説教 創世記章28~34節「神の山に備えあり」
- 神はあなたの人生の責任者 -
わたしたちは何かをする時必ず目標や目的を定めてしかそれをできないではないでしょうか。自分が何をしているか何を目がけているかわからない時、迷い悩みます。ただ、その日暮らしの小さな目標は過ぎてしまいます。一体自分は何のために毎日を生きているかを思うと、もっと大きな目的、人生を越える高いもの、時間を超えたもの、人生を意味づけるものを求めようとするのではないでしょうか。
聖書の中の「信仰の父」と呼ばれているアブラハムもそんな目的を目指して生きた人と言えます。アブラハムは幾つかの人生段階を歩みました。最初は父親についてハランという異国まで旅した時代です。これはまだ目標や目的が定まっていない時と言えます。その次は「あなたを祝福の源の民としよう」と語りかけられた神に従ってカナンまでやって来た時代。ここで目的が示されました。その後はっきりと、彼に「アブラハム、あなたの子から星の数ほどの国民が生まれる」と語る神から目的が与えられて生きていきます。とはいえこれにはいくら信仰深いアブラハムといえども老齢であった彼は半信半疑の気持ちを振り切ることはできなかったのではないでしょうか。妻サラの計略でアブラハムは側女ハガルに男子イシュマエルを産ませますが、所詮小賢(こざか)しい知恵ゆえなんとも醜いいざこざが身内に生じ後々彼を苦しめます。この場面にアブラハムがたとい信仰に生きようとしても俗的な人間としての狡猾さと弱さが否応なく表れているようです。それでもついに神の約束どおりサラとの間にアブラハムの子イサクが生まれます。二人は「笑い(イサク)」という喜ばしい名前を付けて、いよいよ神の約束の民の出発を祝ったのでした。

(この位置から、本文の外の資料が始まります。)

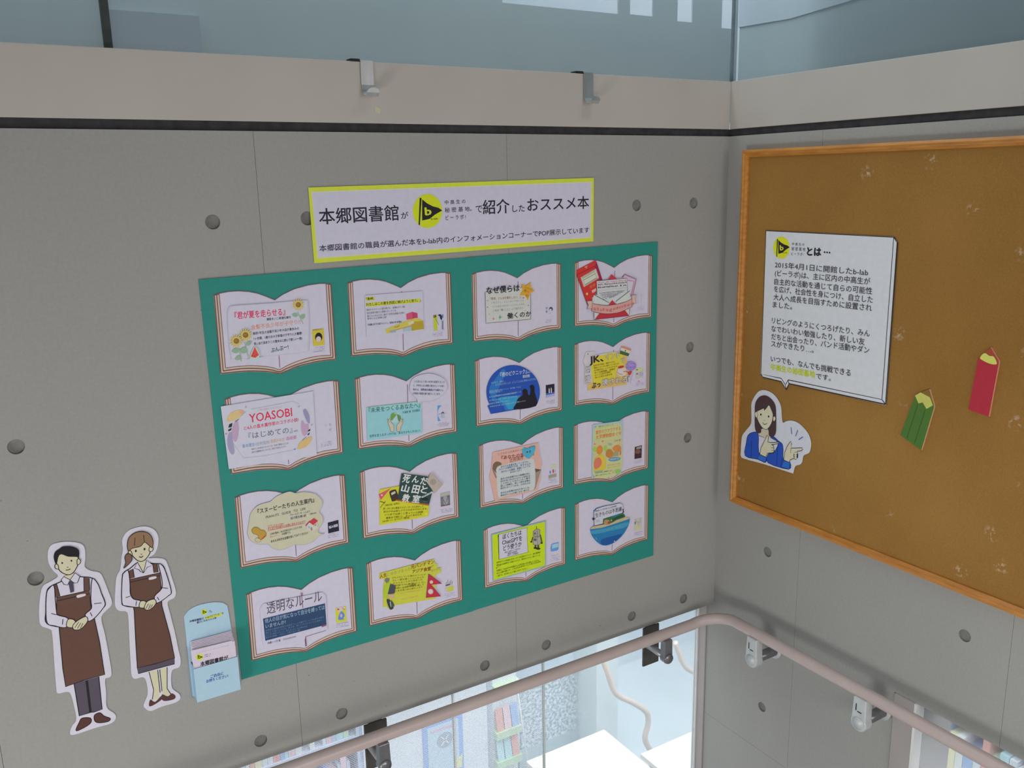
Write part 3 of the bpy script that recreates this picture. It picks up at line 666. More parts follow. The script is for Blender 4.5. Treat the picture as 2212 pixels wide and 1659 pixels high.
leaf(a, 480, 1205, 115, 75, 3.0); leaf(a, 480, 1200, 105, 95, .15); leaf(a, 560, 1140, 90, 60, -.6); leaf(a, 495, 1290, 90, 65, 2.7)
sunflower(a, 430, 1083, 98); sunflower(a, 550, 1003, 98)
a.part('watermelon').ell(675, 1320, 95, 22, '9fb6c4', -.1).poly(smooth([(672, 1155), (735, 1268), (680, 1318), (608, 1300)], 4), 'aeb8a4').poly([(672, 1160), (728, 1268), (680, 1306), (618, 1290)], 'be4448')
for x, y in ((655, 1245), (690, 1262), (668, 1285), (640, 1275)): a.ell(x, y, 4, 6, '4a2024')
a.done()
# 12 highlighted
b = book(12); b.part('cover_picture').poly(quad(1620, 950, 1790, 935, 1800, 1210, 1632, 1225), 'a9a9c4').poly(quad(1625, 950, 1690, 945, 1692, 1215, 1635, 1222), 'a9b02c').poly(smooth([(1705, 955), (1745, 938), (1775, 980), (1770, 1030), (1745, 1035), (1735, 980)], 4), '222440').poly(quad(1770, 945, 1795, 942, 1797, 1000, 1775, 990), '4a6aa8').poly(smooth([(1700, 1030), (1750, 1020), (1765, 1120), (1740, 1205), (1695, 1200)], 4), 'b2afbc').poly(quad(1770, 1050, 1795, 1045, 1798, 1200, 1770, 1190), '6a7088')
b.text('成瀬', (1628, 1000), (1675, 992), 42, '2a2a20', .03); b.line([(1660, 1010), (1720, 1120)], 7, '55586a'); caption(b, 1620, 1270, 160, 15); b.done()
a = card(12, 'white card with two yellow-highlighted lines and a yellow building drawing')
a.part('card').sheet([(455, 620), (1440, 540), (1470, 1240), (490, 1335)], 'b0aec0')
a.part('highlight').poly(quad(472, 648, 620, 636, 628, 700, 478, 712), 'b4b83a').poly(quad(478, 745, 1408, 670, 1410, 735, 484, 812), 'b4b83a')
a.part('printed_title').text('「島崎、', (478, 700), (622, 688), 44, '3a3820', .02).text('わたしはこの夏を西武に捧げようと思う。」', (482, 800), (1410, 724), 50, '3a3820', .02)
a.part('printed_text').text('閉店するデパートに夏を捧げる、 成瀬あかり 14歳。', (488, 885), (1150, 825), 34, '55545f').text('地元滋賀の魅力と成瀬のまっすぐな…', (492, 938), (1020, 888), 34, '55545f').text('誰にもとめられない魅力! 中学生成瀬の日常に、', (498, 990), (1155, 928), 34, '55545f').text('夢中になる青春小説!', (502, 1035), (830, 1005), 34, '55545f')
a.text('『成瀬は天下を取りにいく』 宮島未奈 新潮社', (505, 1137), (1090, 1080), 32, '3a3944', .01)
a.part('building_drawing').poly([(1162, 935), (1262, 898), (1355, 920), (1360, 1000), (1170, 1032)], 'b84a68').poly([(1262, 898), (1355, 920), (1360, 1000), (1270, 1010)], 'a83a5a').poly([(810, 1195), (1190, 1040), (1330, 1000), (1455, 1045), (1465, 1190), (1260, 1220), (1255, 1135), (960, 1225), (830, 1272)], 'b5a84c').poly([(1255, 1070), (1455, 1048), (1465, 1190), (1260, 1218)], 'a08a2c').poly([(1110, 1180), (1250, 1140), (1258, 1215), (1120, 1232)], '8fa8ac').line([(870, 1235), (1260, 1133)], 9, 'b06a4a').poly(quad(890, 1215, 985, 1190, 990, 1240, 895, 1258), '8a9496').poly(quad(1195, 1075, 1290, 1045, 1295, 1095, 1200, 1125), 'b9b59a').line([(960, 1165), (985, 1150), (1000, 1160), (1045, 1125)], 7, '4a3a20')
a.done()
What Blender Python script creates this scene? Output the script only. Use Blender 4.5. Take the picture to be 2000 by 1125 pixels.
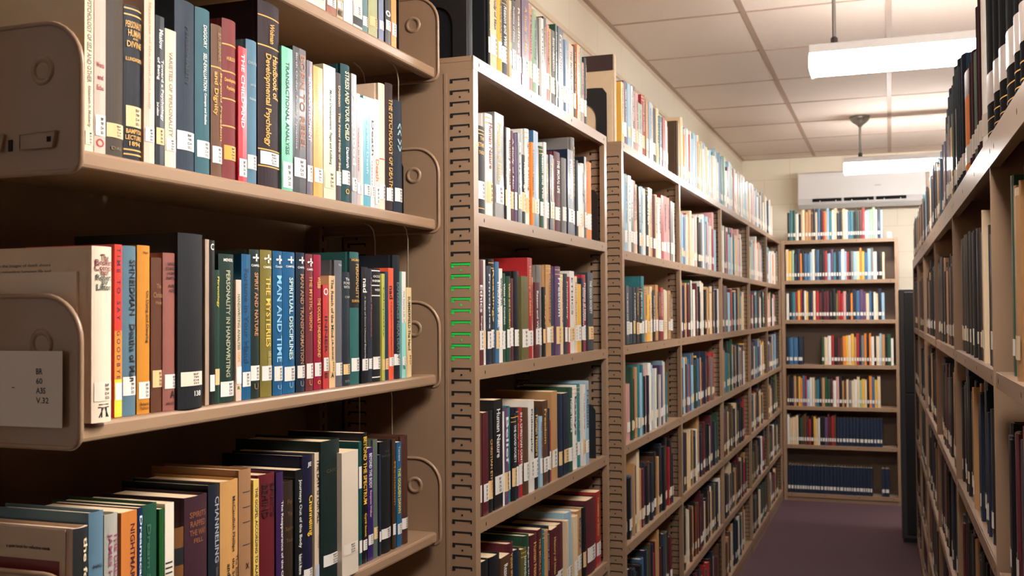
import bpy, bmesh, math, random
from mathutils import Vector, Matrix
for o in list(bpy.data.objects): bpy.data.objects.remove(o)
SC=bpy.context.scene; COL=SC.collection
H=1.35                      # camera height above the floor
# ---------------------------------------------------------------- camera
F=2034.6; YAW,PIT,ROL=[math.radians(a) for a in (19.962,1.370,-.3935)]
cy,sy=math.cos(YAW),math.sin(YAW)
fw=Vector((-sy*math.cos(PIT),cy*math.cos(PIT),math.sin(PIT))); rt=Vector((cy,sy,0)); up=rt.cross(fw)
r2=math.cos(ROL)*rt+math.sin(ROL)*up; u2=-math.sin(ROL)*rt+math.cos(ROL)*up
cam=bpy.data.cameras.new('camera'); co=bpy.data.objects.new('camera',cam); COL.objects.link(co)
M=Matrix((r2,u2,-fw)).transposed().to_4x4(); M.translation=Vector((0,0,H)); co.matrix_world=M
cam.sensor_width=36; cam.lens=36*F/2000; cam.clip_start=.02
cam.dof.use_dof=True; cam.dof.focus_distance=1.75; cam.dof.aperture_fstop=11
SC.camera=co
# ---------------------------------------------------------------- world, exposure
SC.view_settings.view_transform='Standard'; SC.view_settings.look='None'
SC.view_settings.gamma=1; SC.view_settings.use_curve_mapping=False
SC.view_settings.exposure=EXPO=0.36
wd=bpy.data.worlds.new('world'); SC.world=wd; wd.use_nodes=True
wd.node_tree.nodes['Background'].inputs[0].default_value=(.5,.6,.8,1); wd.node_tree.nodes['Background'].inputs[1].default_value=.5
LAMP=50.0                   # emission of the fluorescent lenses
LAMP_COL=(1,.955,.915)
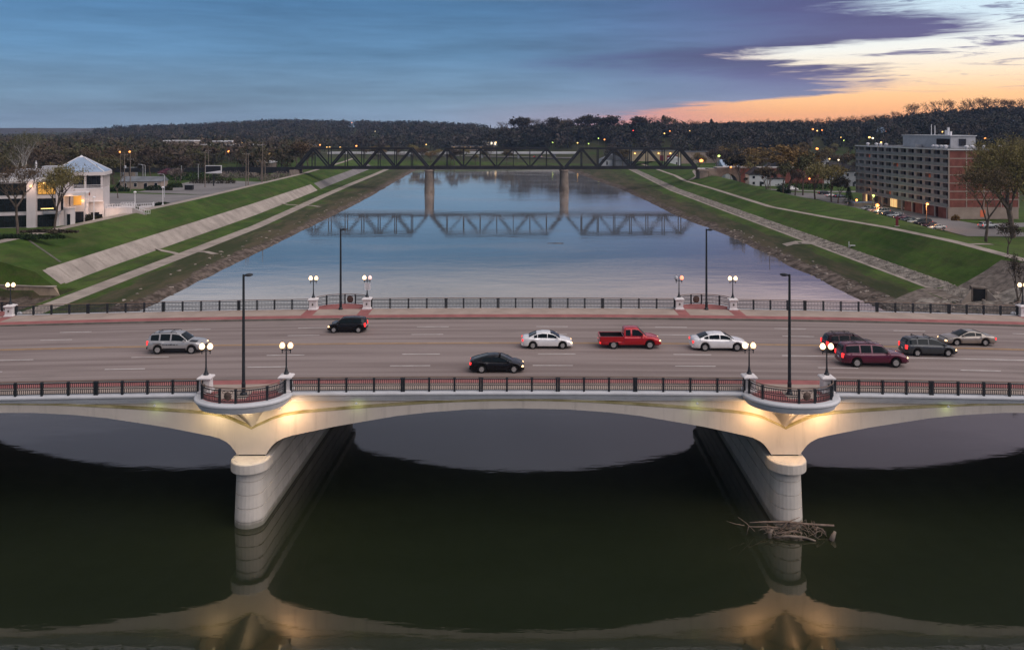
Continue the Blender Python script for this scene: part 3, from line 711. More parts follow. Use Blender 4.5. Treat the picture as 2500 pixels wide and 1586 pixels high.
# warm floodlights under the bays and small greenish ones on the arch haunches (each a fitting with its own lamp)
def flood(x, y, z, tx, ty, tz, color, energy, size, label, lensmat, spot=120, group=None):
    t = thing('floodlight', label, 'floodlight', (x, y, z), 0, group)
    MB().box(0, 0, 0.06, 0.16, 0.12, 0.08).build('housing', M['cornice'], t)
    MB().box(0, 0.0, 0.14, 0.04, 0.04, 0.08).build('bracket', M['cornice'], t)
    MB().box(0, 0, 0.012, 0.13, 0.10, 0.012).build('lens', lensmat, t)
    ld = bpy.data.lights.new('floodlight_lamp', 'SPOT'); ld.energy = energy; ld.color = color; ld.spot_size = math.radians(spot); ld.spot_blend = 1.0; ld.shadow_soft_size = size
    lo = bpy.data.objects.new('floodlight_lamp', ld); COL.objects.link(lo); lo.parent = t; lo.location = (0, 0, -0.03)
    lo.rotation_euler = Vector((tx-x, ty-y, tz-z)).to_track_quat('-Z', 'Y').to_euler()
WARM, GOLD, GRN = (1.0, 0.63, 0.34), (1.0, 0.76, 0.46), (0.72, 0.95, 0.30)
c1, c2 = PIERS[1], PIERS[2]
flood(c1+2.5, 60.75, 8.80, c1+4.2, 62.3, 7.0, WARM, 480, 0.3, 'warm floodlight on the right side below the left viewing bay', M['lamp_white'], 165)
flood(c1-2.4, 60.75, 8.80, c1-3.6, 62.3, 7.0, GOLD, 290, 0.3, 'golden floodlight on the left side below the left viewing bay', M['lamp_white'], 165)
flood(c1+0.2, 60.2, 8.88, c1, 62.0, 6.0, GOLD, 460, 0.5, 'golden floodlight at the front below the left viewing bay', M['lamp_white'], 160)
flood(c2+2.3, 60.75, 8.80, c2+3.6, 62.3, 7.0, WARM, 500, 0.3, 'warm floodlight on the right side below the right viewing bay', M['lamp_white'], 165)
flood(c2-2.1, 60.75, 8.80, c2-3.2, 62.3, 7.0, WARM, 480, 0.3, 'warm floodlight on the left side below the right viewing bay', M['lamp_white'], 165)
flood(c2+0.3, 60.2, 8.88, c2, 62.0, 6.2, WARM, 620, 0.5, 'warm floodlight at the front below the right viewing bay', M['lamp_white'], 160)
for px, lab in ((382, 'left arch beside the left pier'), (872, 'middle arch towards the left pier'), (1700, 'middle arch towards the right pier'), (2310, 'right arch beside the right pier')):
    X = (px-1250)*0.031
    flood(X, 61.68, ZS-0.86+dz(X), X, 62.6, 8.0, GRN, 13, 0.6, 'greenish floodlight under the cornice of the '+lab, M['globe_off'], 170)

# ------------------------------------------------------------------ railings
def rail_panel(root, pl, h=1.0):
    """pickets and rails of one bay along the polyline pl [(x, y, z)]; pl has the posts at its ends"""
    def lerp_at(s):
        acc = 0
        for a, b in zip(pl, pl[1:]):
            L_ = math.dist(a[:2], b[:2])
            if s <= acc+L_+1e-6:
                t = (s-acc)/L_ if L_ else 0; return tuple(a[i]+(b[i]-a[i])*t for i in range(3))
            acc += L_
        return pl[-1]
    tot = sum(math.dist(a[:2], b[:2]) for a, b in zip(pl, pl[1:]))
    for z0, z1, w, nm in ((0.10, 0.15, 0.05, 'bottom_rail'), (0.44, 0.49, 0.05, 'middle_rail'), (0.57, 0.62, 0.05, 'middle_rail'), (0.90, 0.96, 0.06, 'upper_rail')):
        mb = MB()
        for a, b in zip(pl, pl[1:]): mb.bar((a[0], a[1], a[2]+(z0+z1)/2), (b[0], b[1], b[2]+(z0+z1)/2), w, z1-z0)
        mb.build(nm, M['iron'], root)
    mb = MB(); n = max(2, int(round(tot/0.158)))
    for k in range(1, n):
        x, y, z = lerp_at(tot*k/n)
        for z0, z1 in ((0.15, 0.44), (0.62, 0.90)): mb.box(x, y, z+(z0+z1)/2, 0.034, 0.034, z1-z0)
    mb.build('picket', M['iron'], root, kind='stuff')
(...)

さあ神により後継者誕生の目標はかなったし、普通これでアブラハムの祝福の民としての人生は滞りなく進んでゆくことでしょう。世の常ならそうです。しかし聖書はここでアブラハムの人生に思いもよらない事態が生じたと描くのです。それは神がアブラハムを試みられたというのです。

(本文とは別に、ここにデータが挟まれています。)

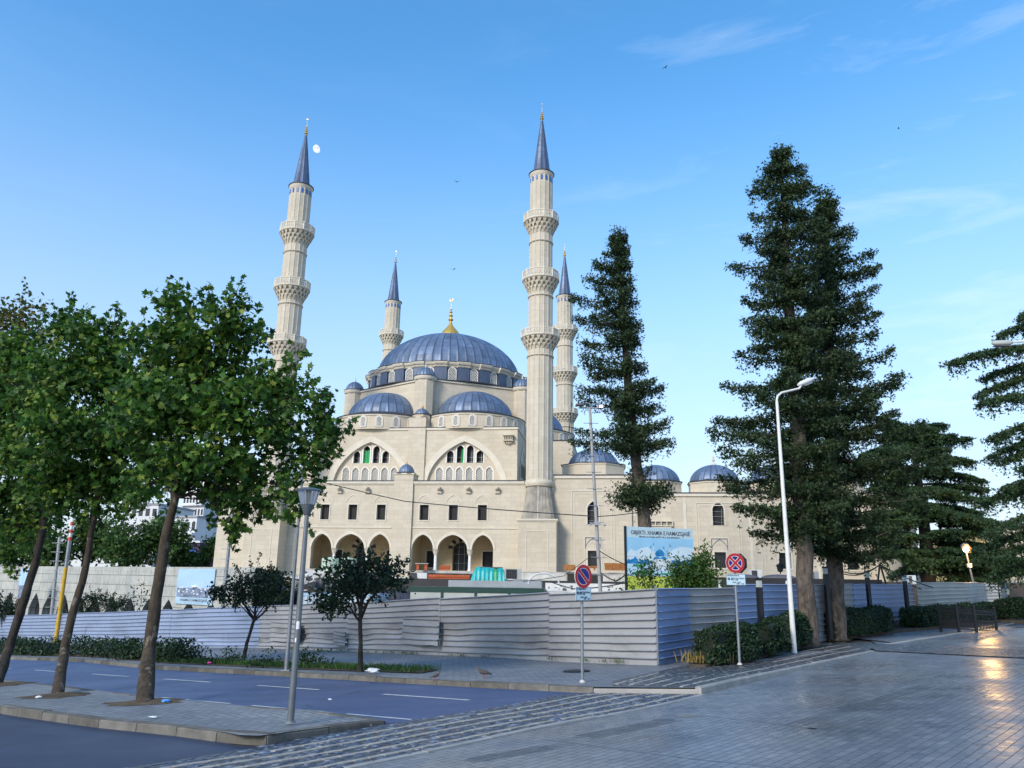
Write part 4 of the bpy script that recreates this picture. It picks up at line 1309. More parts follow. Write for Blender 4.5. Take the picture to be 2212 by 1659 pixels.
sheet('plaza_paving', strip_low + kerb_right[1:] + [(12.3, 27.0), (13.6, 31.0), (20.5, 37.5), (24.5, 41.0), (22.1, 35.4), (40, 29), (40, -8), (-4, -8)], M['plaza'], 0.0)
road_near = pts_px([(0, 1545), (200, 1562)])
isl_near = [(-40, 46.5), (-22.0, 29.2), (-9.17, 15.3), (-6.5, 13.2), (-4.85, 12.1), (-3.71, 11.2), (-3.5, 10.98), (-3.2, 10.84), (-3.0, 10.98), (-2.9, 11.16), (-2.46, 11.71), (-1.82, 12.46)]
isl_far = pts_px([(832.8, 1556.8)], .03) + pts_px([(780.2, 1548.6)], .07) + pts_px([(694.6, 1537.3)], .10) + pts_px([(533.4, 1524.9), (332.8, 1505.8)], .12)
isl_z = lambda x, y: .12 - .08 * min(1, max(0, (x + 3.0) / 1.2))
isl_far = isl_far + [(-11.6, 20.6), (-22.0, 29.9), (-40, 47.2)]
sheet('street', far_kerb + [(1.0, 15.45), (-.16, 13.93), (-1.42, 12.73), (-1.9, 12.4)] + isl_far[1:5] + [(-12, 20.4), (-24, 30.8), (-60, 62)], M['asphalt'], -0.004)
sheet('side_road', [(-60, 62), (-40, 45.4), (-22, 28.4)] + isl_near[2:] + [(-2.6, 11.4)] + strip_up[4::-1] + [(-40, -5), (-60, 10)], M['asphalt_dark'], -0.010)
sheet('island_pavement', isl_near + isl_far, M['pavers'], 0, isl_z)
fence_l = [(-62, 76.0), (-31.5, 50.9), (-11.35, 37.15), (3.73, 20.43)]
fence_r = [(3.73, 20.43), (4.9, 22.4), (8.3, 24.5), (13.2, 30.4), (18.5, 37.0), (19.4, 38.0)]
raise_z = lambda x, y: 0.11 - 0.09 * min(1, max(0, (y - 15) / 9.0)) if x > 3.3 else 0.11
pave_pts = far_kerb + kerb_right[1:] + [(11.7, 28.2), (13.4, 33.0), (13.2, 36), (4.0, 26), (2.5, 26), (-11.2, 39), (-31.3, 53), (-62, 79)]
sheet('far_pavement', pave_pts, M['pavers'], 0, raise_z)
# cobble strip in the roadway, pale stone lines set in it; its raised continuation past the kerb
sheet('cobble_strip', strip_up + [(2.3, 15.3), (3.43, 14.83)] + strip_low[::-1], M['cobble'], 0.006)
sheet('raised_cobble_strip', [(2.0, 15.65), (3.46, 15.0), (5.05, 16.99), (6.0, 18.12), (8.3, 21.03), (10.55, 23.9), (12.0, 26.6), (11.6, 29.2), (8.6, 26.6), (6.1, 22.8), (3.1, 18.06), (2.1, 16.5)], M['cobble_grey'], 0, lambda x, y: raise_z(x, y) + .006)
sheet('cobble_band', [(10.8, 23.95), (12.6, 19.98), (15.5, 13.7), (20.5, 3.0), (22.6, 3.6), (17.2, 15.6), (14.3, 22.6), (12.86, 26.3), (12.1, 27.8)], M['cobble_grey'], .022)
def poly_at(poly, s):
    L = [0]
    for a, b in zip(poly, poly[1:]): L.append(L[-1] + math.dist(a, b))
    s = s * L[-1]
    for i in range(len(poly) - 1):
        if s <= L[i + 1]:
            k = (s - L[i]) / (L[i + 1] - L[i]); return Vector((poly[i][0] + (poly[i + 1][0] - poly[i][0]) * k, poly[i][1] + (poly[i + 1][1] - poly[i][1]) * k))
    return Vector(poly[-1])
def stripes(name, lo, up, fr, w, zf, mat, gap, s0=0.0, s1=1.0, n=60):
    mb = MB()
    for f in fr:
        ss, prev = s0, None
        for k in range(n + 1):
            s = s0 + (s1 - s0) * k / n
            p = poly_at(lo, s).lerp(poly_at(up, s), f)
            p = p + Vector((random.uniform(-.012, .012), random.uniform(-.012, .012)))
            if prev is not None and random.random() > gap:
                d = (p - prev).normalized(); nn = Vector((-d.y, d.x)) * w / 2 * random.uniform(.75, 1.15)
                q = [prev + nn, prev - nn, p - d * .02 - nn, p - d * .02 + nn]
                z = [G(a.x, a.y) + zf(a.x, a.y) for a in q]
                top = [(a.x, a.y, zz) for a, zz in zip(q, z)]
                mb.add(top + [(a[0], a[1], a[2] - .03) for a in top], [[0, 1, 2, 3], [0, 4, 5, 1], [1, 5, 6, 2], [2, 6, 7, 3], [3, 7, 4, 0]])
            prev = p
    return struct(name, mb, mat)
slow = [(-4.6, 6.2), (-1.76, 9.19), (-1.0, 9.98), (.62, 11.79), (1.65, 12.74), (2.54, 13.63), (3.4, 14.75)]
sup = [(-7.0, 7.0), (-4.18, 9.71), (-3.3, 10.5), (-1.42, 12.73), (-.16, 13.93), (.95, 15.43), (1.6, 15.6)]
stripes('pale_line_stones', slow, sup, (.10, .28, .45, .62, .79), .095, lambda x, y: .016, M['line_stone'], .05)
stripes('raised_line_stones', kerb_right, [(1.95, 16.0), (3.1, 18.06), (6.18, 22.8), (8.6, 26.7), (11.3, 29.6)], (.2, .38, .56, .74, .9), .075, lambda x, y: raise_z(x, y) + .014, M['line_stone'], .03)
# loose cobbles standing proud of the strip
cv, cf = [], []
def cobbles(n, fr, zf, s0, s1, lo, up):
    for _ in range(n):
        s, f = s0 + (s1 - s0) * random.random(), fr[0] + (fr[1] - fr[0]) * random.random()
        p = poly_at(lo, s).lerp(poly_at(up, s), f)
        a = STRIPA + random.gauss(0, .35); r1, r2, h = random.uniform(.03, .06), random.uniform(.02, .035), random.uniform(.004, .014)
        z = G(p.x, p.y) + zf(p.x, p.y); b = len(cv)
        for rr, hh in ((1.0, 0), (.75, .7)):
            for k in range(7):
                t = 2 * PI * k / 7
                x, y = r1 * rr * math.cos(t), r2 * rr * math.sin(t)
                cv.append((p.x + x * math.cos(a) - y * math.sin(a), p.y + x * math.sin(a) + y * math.cos(a), z + h * hh))
        cv.append((p.x, p.y, z + h))
        for k in range(7):
            q = (k + 1) % 7
            cf.append((b + k, b + q, b + 7 + q)); cf.append((b + k, b + 7 + q, b + 7 + k)); cf.append((b + 7 + k, b + 7 + q, b + 14))
cobbles(1500, (.0, .98), lambda x, y: .004, 0.12, 1.0, slow, sup)
def m_pebble():
    t = NT('cobble stones')
    g = t.new('NewGeometry')
    c = t.ramp(g.outputs['Random Per Island'], [(0.0, (.025, .035, .06)), (.7, (.08, .10, .15)), (.95, (.2, .21, .23)), (1.0, (.38, .36, .32))])
    return t.set(c, .35, 0, .5)
M['pebble'] = m_pebble()
tag(np_mesh('cobble_stones', np.array(cv), np.array(cf), M['pebble'], None, True), 'rough river cobbles bedded between the pale lines', None, None, 'stuff')
# kerbs: stones butted end to end
def kerb(name, poly, mat, w, h, zf=None, inset=0.0, step=1.0, dz=0.0):
    mb = MB()
    L = sum(math.dist(a, b) for a, b in zip(poly, poly[1:]))
    n = max(1, int(L / step))
    for k in range(n):
        a, b = poly_at(poly, k / n), poly_at(poly, (k + 1) / n)
        d = (b - a).normalized(); nn = Vector((-d.y, d.x))
        a, b = a + d * .008, b - d * .008
        j = random.uniform(-.008, .008)
        q = [a - nn * .006, b - nn * .006, b + nn * w, a + nn * w]
        zz = [G(p.x, p.y) + (zf(p.x, p.y) if zf else h) + .005 + j for p in q]
        top = [Vector((p.x, p.y, z)) for p, z in zip(q, zz)]
        ch = [top[0] + Vector((nn.x, nn.y, 0)) * .025, top[1] + Vector((nn.x, nn.y, 0)) * .025, top[2], top[3]]
        lowf = [top[0] - Vector((0, 0, .025)), top[1] - Vector((0, 0, .025))]
        bot = [Vector((p.x, p.y, G(p.x, p.y) - .02)) for p in q]
        mb.add([*ch, *lowf, *bot], [[0, 1, 2, 3], [4, 5, 1, 0], [6, 7, 5, 4], [7, 8, 2, 1, 5], [6, 4, 0, 3, 9], [8, 9, 3, 2]])
    return struct(name, mb, mat)
kerb('island_kerb', isl_near, M['kerb'], .16, .12, isl_z)
kerb('island_kerb', isl_far, M['kerb'], .14, .12, isl_z)
kerb('far_kerb', far_kerb[1:8], M['kerb'], .16, .11)
kerb('flush_kerb', far_kerb[7:], M['kerb_pale'], .09, .0, lambda x, y: .085)
kerb('pale_kerb', kerb_right, M['kerb_pale'], .11, 0, lambda x, y: raise_z(x, y) + .012)
kerb('pale_kerb', strip_low[2:], M['kerb_pale'], -.10, 0, lambda x, y: .008)
kerb('pale_kerb', [(12.6, 26.9), (17.2, 31.5), (21.99, 36.46), (26.8, 42.06), (40, 56)], M['kerb_pale'], .16, .02, lambda x, y: .03)
sheet('side_road', [(22.1, 35.6), (26.9, 41.5), (42, 57), (80, 60), (60, 30), (40, 29.2)], M['asphalt_dark'], .012)
sheet('far_pavement', [(13.0, 27.6), (17.2, 31.8), (21.8, 36.7), (26.6, 42.2), (40, 56.5), (38, 58), (28.0, 48.2), (22.5, 42.6), (18.4, 39.1), (13.2, 33.8)], M['plaza'], .03)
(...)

「あなたの息子、あなたの愛する独り子イサクを連れて、モリヤの地に行きなさい。わたしが命じる山の一つに登り、彼を焼き尽くす献げ物としてささげなさい」(2節)。
台無しではないでしょうか。神が目的としてくださった祝福の子を神ご自身が今になって犠牲にせよと言われるのでしょうか。何にも無くなってしまいます。あの約束は何だったのですか。最初、アブラハムはそう思ったでしょう。何が何でもと信じて神についてきた歩み、そして祝福の民とされる約束を半信半疑ながら苦しみつつ乗り越えて、いよいよ人生を歩めるという時、この逆境に突き落とされるとは。
でも聖書をよく読みましょう。アブラハムは黙々と準備をします。「献げ物」をするためです。それは4回も言われます。「献げ物」と。じつはここからアブラハムの人生は本当の目的が何かを知る段階に入るのです。アブラハムは悟りました。「わが子イサクこそわたしの宝だ。でもこの子を最も愛しすべての責任を負って下さるのは神だ。わたしはこの子のためにこそ神に従おう」と。だから言います「わたしの子よ、焼き尽くす献げ物の小羊はきっと神が備えてくださる」と。黙々とした献げ物の準備。それはこう考えます。人生の目的はそもそも何のためなのか。人生は誰が最後に担うのか。誰が負ってくれるのか。それはわたしたちの人生にも言えるでしょう。人生は最も大切な目的を神へと届ける準備期間かもしれません。
ついに山上に着きアブラハムがわが子を神へと屠ろうとする時、神の声が伝えられました。「その子に手を下すな。何もしてはならない。あなたが神を畏れる者であることが、今、分かったからだ。あなたは、自分の独り子である息子すら、わたしにささげることを惜しまなかった」(12節)。神を畏れるとは神の愛に全信頼を置くことです。わが子の死の絶望の一線さえ神に委ねて信頼したアブラハムでした。
この時ついにアブラハムは長い準備の歩みに対する答えを神から与えられてこう言うのでした。「主は備えてくださる」。人間は一生をかけて最も大切な目標目的を準備する。そしてその最後の答えを下さるのは神なのだ。